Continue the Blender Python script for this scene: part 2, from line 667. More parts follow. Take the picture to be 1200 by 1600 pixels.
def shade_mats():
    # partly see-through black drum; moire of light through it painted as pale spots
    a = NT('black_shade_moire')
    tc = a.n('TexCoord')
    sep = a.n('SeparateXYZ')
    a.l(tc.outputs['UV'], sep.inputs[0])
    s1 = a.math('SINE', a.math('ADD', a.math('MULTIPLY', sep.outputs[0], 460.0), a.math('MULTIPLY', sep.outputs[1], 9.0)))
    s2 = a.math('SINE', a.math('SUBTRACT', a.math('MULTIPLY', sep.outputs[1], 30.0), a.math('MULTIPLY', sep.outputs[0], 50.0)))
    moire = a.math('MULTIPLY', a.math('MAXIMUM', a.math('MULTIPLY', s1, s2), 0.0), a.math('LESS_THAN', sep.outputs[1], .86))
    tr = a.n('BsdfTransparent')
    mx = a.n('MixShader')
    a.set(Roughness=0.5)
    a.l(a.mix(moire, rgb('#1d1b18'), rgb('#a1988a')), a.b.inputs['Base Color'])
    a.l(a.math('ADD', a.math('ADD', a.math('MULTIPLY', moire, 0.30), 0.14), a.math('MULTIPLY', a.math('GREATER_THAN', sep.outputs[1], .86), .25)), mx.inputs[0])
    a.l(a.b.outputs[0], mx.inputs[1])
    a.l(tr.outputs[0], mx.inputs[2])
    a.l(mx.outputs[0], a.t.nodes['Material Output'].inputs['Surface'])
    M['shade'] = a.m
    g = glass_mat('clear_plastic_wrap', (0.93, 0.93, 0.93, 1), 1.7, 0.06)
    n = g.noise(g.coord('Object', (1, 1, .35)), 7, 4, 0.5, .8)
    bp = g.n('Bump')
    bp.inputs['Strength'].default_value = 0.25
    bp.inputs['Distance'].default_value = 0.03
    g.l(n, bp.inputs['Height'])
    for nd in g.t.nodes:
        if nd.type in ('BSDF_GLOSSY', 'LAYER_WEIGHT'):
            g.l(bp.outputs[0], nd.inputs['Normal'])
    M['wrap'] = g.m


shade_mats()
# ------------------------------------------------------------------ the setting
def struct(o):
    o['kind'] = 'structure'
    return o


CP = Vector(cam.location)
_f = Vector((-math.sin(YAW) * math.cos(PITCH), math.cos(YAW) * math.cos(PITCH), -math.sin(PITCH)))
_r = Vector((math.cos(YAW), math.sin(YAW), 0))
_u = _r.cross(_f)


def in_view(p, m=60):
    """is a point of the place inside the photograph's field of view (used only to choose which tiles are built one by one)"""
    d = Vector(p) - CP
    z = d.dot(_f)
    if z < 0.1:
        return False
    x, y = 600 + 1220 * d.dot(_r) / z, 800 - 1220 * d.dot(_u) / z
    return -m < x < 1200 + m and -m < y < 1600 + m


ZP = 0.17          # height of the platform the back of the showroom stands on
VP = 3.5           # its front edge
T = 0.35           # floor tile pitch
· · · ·
Repeat the data above exactly.

Continue the Blender Python script for this scene: part 2, from line 667. More parts follow. Take the picture to be 1200 by 1600 pixels.
def shade_mats():
    # partly see-through black drum; moire of light through it painted as pale spots
    a = NT('black_shade_moire')
    tc = a.n('TexCoord')
    sep = a.n('SeparateXYZ')
    a.l(tc.outputs['UV'], sep.inputs[0])
    s1 = a.math('SINE', a.math('ADD', a.math('MULTIPLY', sep.outputs[0], 460.0), a.math('MULTIPLY', sep.outputs[1], 9.0)))
    s2 = a.math('SINE', a.math('SUBTRACT', a.math('MULTIPLY', sep.outputs[1], 30.0), a.math('MULTIPLY', sep.outputs[0], 50.0)))
    moire = a.math('MULTIPLY', a.math('MAXIMUM', a.math('MULTIPLY', s1, s2), 0.0), a.math('LESS_THAN', sep.outputs[1], .86))
    tr = a.n('BsdfTransparent')
    mx = a.n('MixShader')
    a.set(Roughness=0.5)
    a.l(a.mix(moire, rgb('#1d1b18'), rgb('#a1988a')), a.b.inputs['Base Color'])
    a.l(a.math('ADD', a.math('ADD', a.math('MULTIPLY', moire, 0.30), 0.14), a.math('MULTIPLY', a.math('GREATER_THAN', sep.outputs[1], .86), .25)), mx.inputs[0])
    a.l(a.b.outputs[0], mx.inputs[1])
    a.l(tr.outputs[0], mx.inputs[2])
    a.l(mx.outputs[0], a.t.nodes['Material Output'].inputs['Surface'])
    M['shade'] = a.m
    g = glass_mat('clear_plastic_wrap', (0.93, 0.93, 0.93, 1), 1.7, 0.06)
    n = g.noise(g.coord('Object', (1, 1, .35)), 7, 4, 0.5, .8)
    bp = g.n('Bump')
    bp.inputs['Strength'].default_value = 0.25
    bp.inputs['Distance'].default_value = 0.03
    g.l(n, bp.inputs['Height'])
    for nd in g.t.nodes:
        if nd.type in ('BSDF_GLOSSY', 'LAYER_WEIGHT'):
            g.l(bp.outputs[0], nd.inputs['Normal'])
    M['wrap'] = g.m


shade_mats()
# ------------------------------------------------------------------ the setting
def struct(o):
    o['kind'] = 'structure'
    return o


CP = Vector(cam.location)
_f = Vector((-math.sin(YAW) * math.cos(PITCH), math.cos(YAW) * math.cos(PITCH), -math.sin(PITCH)))
_r = Vector((math.cos(YAW), math.sin(YAW), 0))
_u = _r.cross(_f)


def in_view(p, m=60):
    """is a point of the place inside the photograph's field of view (used only to choose which tiles are built one by one)"""
    d = Vector(p) - CP
    z = d.dot(_f)
    if z < 0.1:
        return False
    x, y = 600 + 1220 * d.dot(_r) / z, 800 - 1220 * d.dot(_u) / z
    return -m < x < 1200 + m and -m < y < 1600 + m


ZP = 0.17          # height of the platform the back of the showroom stands on
VP = 3.5           # its front edge
T = 0.35           # floor tile pitch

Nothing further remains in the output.